Music Reviews
Oh Me Oh My...

Devendra Banhart Oh Me Oh My...

(Young God) Buy it from Insound Rating - 8/10

Or to give it's full title, Oh Me Oh My... The Way The Day Goes By The Sun Is Setting Dogs Are Dreaming Lovesongs Of The Christmas Spirit. There's been a lot of attention paid by the likes of Bang and NME (who, after awarding it a 9/10 review, recently proclaimed it "A cross between Jeff Buckley's falsetto and Jack White's intensity all seemingly put down on a tape recorder belonging to Nick Drake") towards this Twenty-Two year olds debut.

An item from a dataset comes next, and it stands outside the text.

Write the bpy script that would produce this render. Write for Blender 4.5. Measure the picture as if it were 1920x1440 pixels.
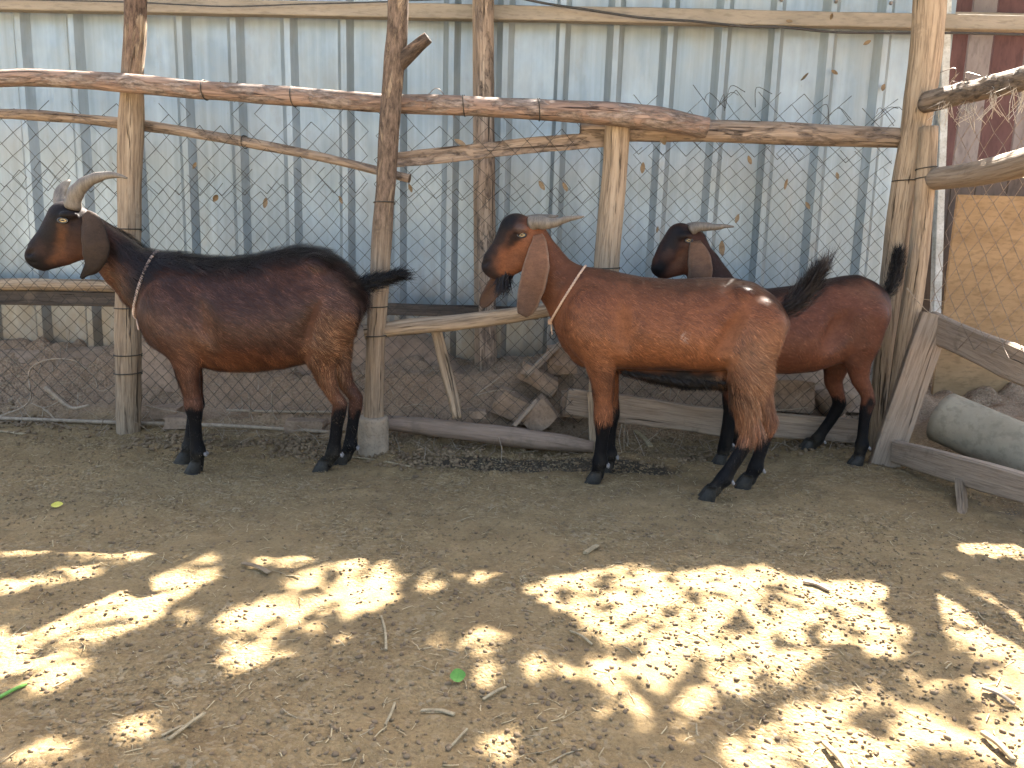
import bpy, math, random
import numpy as np
from mathutils import Matrix, Vector

for o in list(bpy.data.objects):
    bpy.data.objects.remove(o)
scene = bpy.context.scene
COL = scene.collection
rng = np.random.default_rng(7)
random.seed(7)

# ------------------------------------------------------------------ camera, sky, sun, exposure
FPX, CAM_H = 1450.0, 0.85                     # focal length in photo pixels (1920 wide), eye height
PITCH, ROLL = math.radians(10.3), math.radians(1.7)
SUN_EL = math.radians(49.0)
SUN_H = np.array([0.37, 0.929])              # horizontal direction towards the sun (behind the wall)
EXPOSURE = 3.42

vF = np.array([0, math.cos(PITCH), -math.sin(PITCH)])
U0 = np.array([0, math.sin(PITCH), math.cos(PITCH)])
X0 = np.array([1.0, 0, 0])
vR = math.cos(ROLL) * X0 + math.sin(ROLL) * U0
vU = -math.sin(ROLL) * X0 + math.cos(ROLL) * U0
CAM = np.array([0, 0, CAM_H])

cd = bpy.data.cameras.new('camera')
cam = bpy.data.objects.new('camera', cd)
COL.objects.link(cam)
cd.sensor_width = 36
cd.lens = 36 * FPX / 1920
cd.clip_start, cd.clip_end = 0.02, 500
cam.matrix_world = Matrix(((vR[0], vU[0], -vF[0], 0), (vR[1], vU[1], -vF[1], 0),
                           (vR[2], vU[2], -vF[2], CAM_H), (0, 0, 0, 1)))
scene.camera = cam

world = bpy.data.worlds.new('World')
scene.world = world
world.use_nodes = True
wn = world.node_tree.nodes
sky = wn.new('ShaderNodeTexSky')
sky.sky_type = 'NISHITA'
sky.sun_disc = False
sky.sun_elevation = SUN_EL
sky.sun_rotation = math.atan2(SUN_H[0], SUN_H[1])
sky.dust_density = 4.0
world.node_tree.links.new(sky.outputs[0], wn['Background'].inputs[0])
wn['Background'].inputs[1].default_value = 0.07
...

In his personal biography on Young God's site, Banhart states that he feels "Mississippi John Hurt, Mississippi Fred McDowell, Karen Dalton, Vashti Bunyan, and Fred Neil are the most important musicians there ever was", and talks of a lifetime spent moving between Texas, Caracas, San Francisco, Los Angeles, Paris and New York, where he apparently "lives in an old salsa club, it is a squat, a shot hole with a dead charm, as in many people I know for a fact died there... There is a room called the Helter Skelter room and its scary as shit. I live there, there are no windows, there is no air, but it's free".

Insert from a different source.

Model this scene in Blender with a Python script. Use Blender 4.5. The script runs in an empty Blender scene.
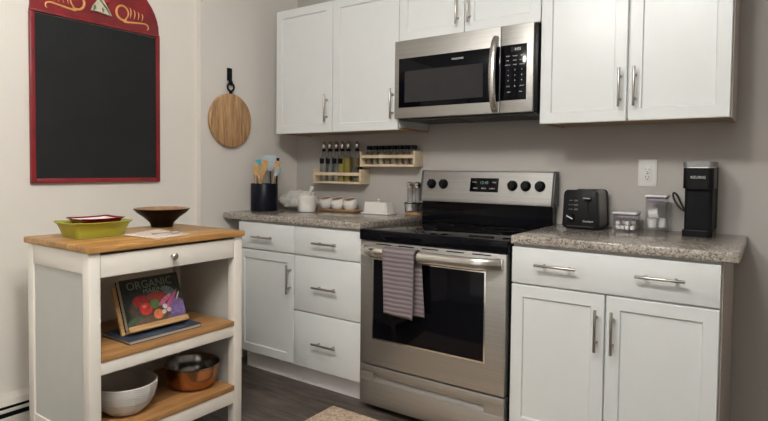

So aside from a hectic upbringing that slightly reverberates with the feel of a B-grade creative writing course, some interesting influences and some selectively "helpful" comparative hype, what does Banhart offer to the listener? (reading his bio. has warped my writing process) Well, a rather good, fairly inventive album, as it happens. To address the NME name-checks first, there is a small hint of Jeff Buckley's falsetto (at its slightest and most Edith Piaf) in Banhart's, but his vocals seemed far closer to those on the (spurious looking) The Best of & The Rest of Mark Bolan compilation on my shelf. But whether by accident or design, it's a vehicle Banhart takes to different enough places to distinguish himself.

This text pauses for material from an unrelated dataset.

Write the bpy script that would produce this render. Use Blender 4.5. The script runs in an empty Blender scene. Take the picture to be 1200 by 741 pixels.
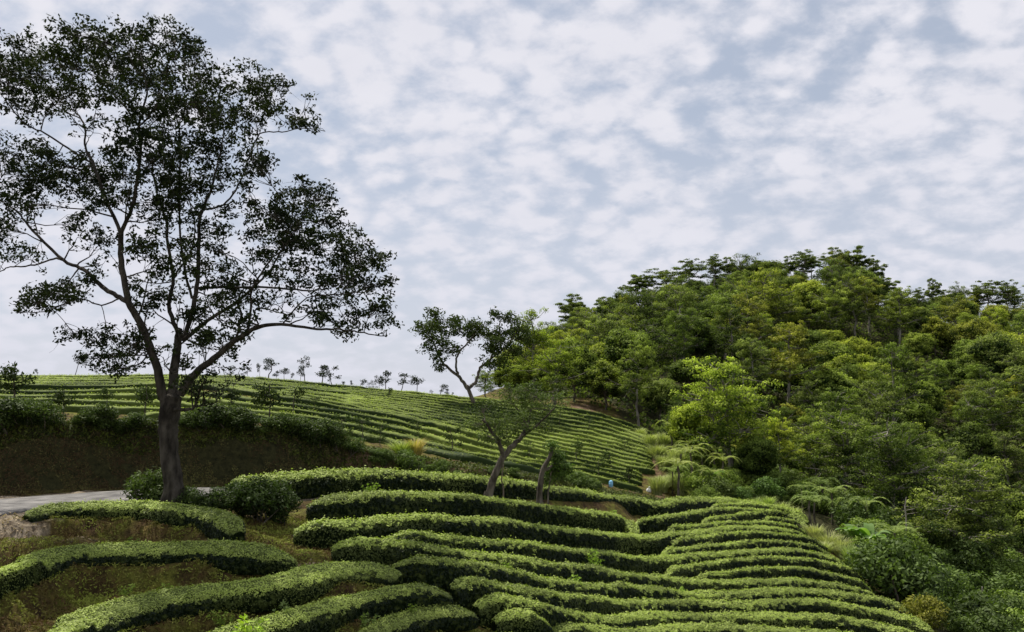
import bpy, math, random
import numpy as np
rng = np.random.default_rng(7)
random.seed(7)
SC = bpy.context.scene
COL = SC.collection

# ------------------------------------------------------------------ camera model
F = 1000.0; W0 = 1200.0; H0 = 741.0
PITCH = math.atan((490 - H0/2) / F)
CT, ST = math.cos(PITCH), math.sin(PITCH)

def ray(u, v):
    u = np.asarray(u, float); v = np.asarray(v, float)
    a = (u - W0/2)/F; c = (H0/2 - v)/F
    return a, CT - ST*c, ST + CT*c

def at(u, v, Y):
    dx, dy, dz = ray(u, v)
    Y = np.asarray(Y, float)
    return np.stack([dx/dy*Y, Y*np.ones_like(dx), dz/dy*Y], -1)

# ------------------------------------------------------------------ small maths
class TPS:
    def __init__(s, P, V, reg=1e-3):
        P = np.asarray(P, float); V = np.asarray(V, float)
        s.m = P.mean(0); s.k = 1.0/np.abs(P - s.m).max()
        s.P = (P - s.m)*s.k
        n = len(P)
        K = s.phi(((s.P[:, None]-s.P[None])**2).sum(-1)) + reg*np.eye(n)
        A = np.zeros((n+3, n+3)); A[:n, :n] = K
        A[:n, n] = 1; A[:n, n+1:] = s.P; A[n, :n] = 1; A[n+1:, :n] = s.P.T
        s.w = np.linalg.solve(A, np.concatenate([V, np.zeros(3)]))
    @staticmethod
    def phi(r2): return .5*r2*np.log(r2 + 1e-12)
    def __call__(s, Q):
        Q = (np.asarray(Q, float) - s.m)*s.k
        out = np.empty(len(Q))
        for i in range(0, len(Q), 4000):
            q = Q[i:i+4000]
            out[i:i+4000] = s.phi(((q[:, None]-s.P[None])**2).sum(-1)) @ s.w[:-3] + s.w[-3] + q @ s.w[-2:]
        return out

_lat = rng.random((256, 256))
def vnoise(x, y):
    xi = np.floor(x).astype(int); yi = np.floor(y).astype(int)
    fx = x-xi; fy = y-yi; fx = fx*fx*(3-2*fx); fy = fy*fy*(3-2*fy)
    g = lambda a, b: _lat[a & 255, b & 255]
    return (g(xi, yi)*(1-fx)+g(xi+1, yi)*fx)*(1-fy)+(g(xi, yi+1)*(1-fx)+g(xi+1, yi+1)*fx)*fy - .5
def fbm(x, y, o=4):
    r = 0; a = 1
    for i in range(o):
        r = r + a*vnoise(x*2**i+17*i, y*2**i+31*i); a *= .5
    return r
def sstep(a, b, x):
    t = np.clip((x-a)/(b-a), 0, 1); return t*t*(3-2*t)

def catmull(P, n):
    """smooth a polyline (any dimension) to n samples per segment"""
    P = np.asarray(P, float)
    Q = np.vstack([2*P[0]-P[1], P, 2*P[-1]-P[-2]])
    out = []
    for i in range(1, len(Q)-2):
        p0, p1, p2, p3 = Q[i-1], Q[i], Q[i+1], Q[i+2]
        for t in np.arange(n)/n:
            out.append(.5*((2*p1)+(-p0+p2)*t+(2*p0-5*p1+4*p2-p3)*t*t+(-p0+3*p1-3*p2+p3)*t**3))
    out.append(P[-1]); return np.array(out)
def resample(P, step):
    d = np.r_[0, np.cumsum(np.linalg.norm(np.diff(P, axis=0), axis=1))]
    n = max(3, int(d[-1]/step)+1); s = np.linspace(0, d[-1], n)
    return np.stack([np.interp(s, d, P[:, k]) for k in range(P.shape[1])], -1)

# ------------------------------------------------------------------ mesh builder
class MB:
    def __init__(s): s.v = []; s.q = []; s.m = []; s.t = []; s.n = 0
    def add(s, V, Q, mat=0, tint=.5):
        V = np.asarray(V, float).reshape(-1, 3); Q = np.asarray(Q, int).reshape(-1, 4)
        s.v.append(V); s.q.append(Q + s.n); s.n += len(V)
        s.m.append(np.full(len(Q), mat)); s.t.append(np.broadcast_to(np.asarray(tint, float), (len(V),)).copy())
    def build(s, name, mats, parent=None, smooth=False):
        me = bpy.data.meshes.new(name)
        V = np.concatenate(s.v); Q = np.concatenate(s.q); M = np.concatenate(s.m); T = np.concatenate(s.t)
        # quads whose last two indices match are triangles
        tri = Q[:, 2] == Q[:, 3]
        me.vertices.add(len(V)); me.vertices.foreach_set('co', V.astype(np.float32).ravel())
        tot = np.where(tri, 3, 4); start = np.r_[0, np.cumsum(tot)[:-1]]
        mask = np.ones(Q.shape, bool); mask[tri, 3] = False
        L = Q[mask]
        me.loops.add(len(L)); me.loops.foreach_set('vertex_index', L.astype(np.int32))
        me.polygons.add(len(Q)); me.polygons.foreach_set('loop_start', start.astype(np.int32))
        me.polygons.foreach_set('loop_total', tot.astype(np.int32))
        me.polygons.foreach_set('material_index', M.astype(np.int32))
        me.polygons.foreach_set('use_smooth', np.full(len(Q), smooth) if isinstance(smooth, bool) else (M == 0))
        a = me.attributes.new('tint', 'FLOAT', 'POINT'); a.data.foreach_set('value', T.astype(np.float32))
        me.update(calc_edges=True); me.validate()
        for m in (mats if isinstance(mats, (list, tuple)) else [mats]): me.materials.append(m)
        o = bpy.data.objects.new(name, me); COL.objects.link(o)
        if parent: o.parent = parent
        return o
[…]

There is a resemblance to Jack White's mellower songwriting, such as on the beautiful, scarred Michigan State, but its often tempered by the kind of bizarre obscurity found on Syd Barrett's better solo work (see The Charles C. Leary or The Thumbs...). There are definite echoes of Drake, Pumpkin Seeds contains one of the nicest gentle guitar arrangements since Northern Sky, but with folk-based arrangements there are plenty of sources around (it could be both artists shared passion for Fred Neil, it reminded my dad of Ralph MacTell). Either way the Muppets gone doo-wop sample at the end and the song's exquisite lyrics (particularly the "There's a lot of love, but not the kind I need" couplet) are his own. The closing, The Spirit Is Near is the first Christmas song to make me think of Billie Holiday with a machine-gun.

The jumpy, crackling production lends the album an anti-folk quality a la Jeffrey Lewis' The Last Time I Did Acid I Went Insane, which generally suits the songs. With twenty-one tracks at just over fifty minutes and the aforementioned rough edges, Oh Me Oh My... inevitably contains imperfections. But Banhart's knack for a sly-humoured tune with moments of slight, inventive, excellence obscures them. Oh me oh my indeed.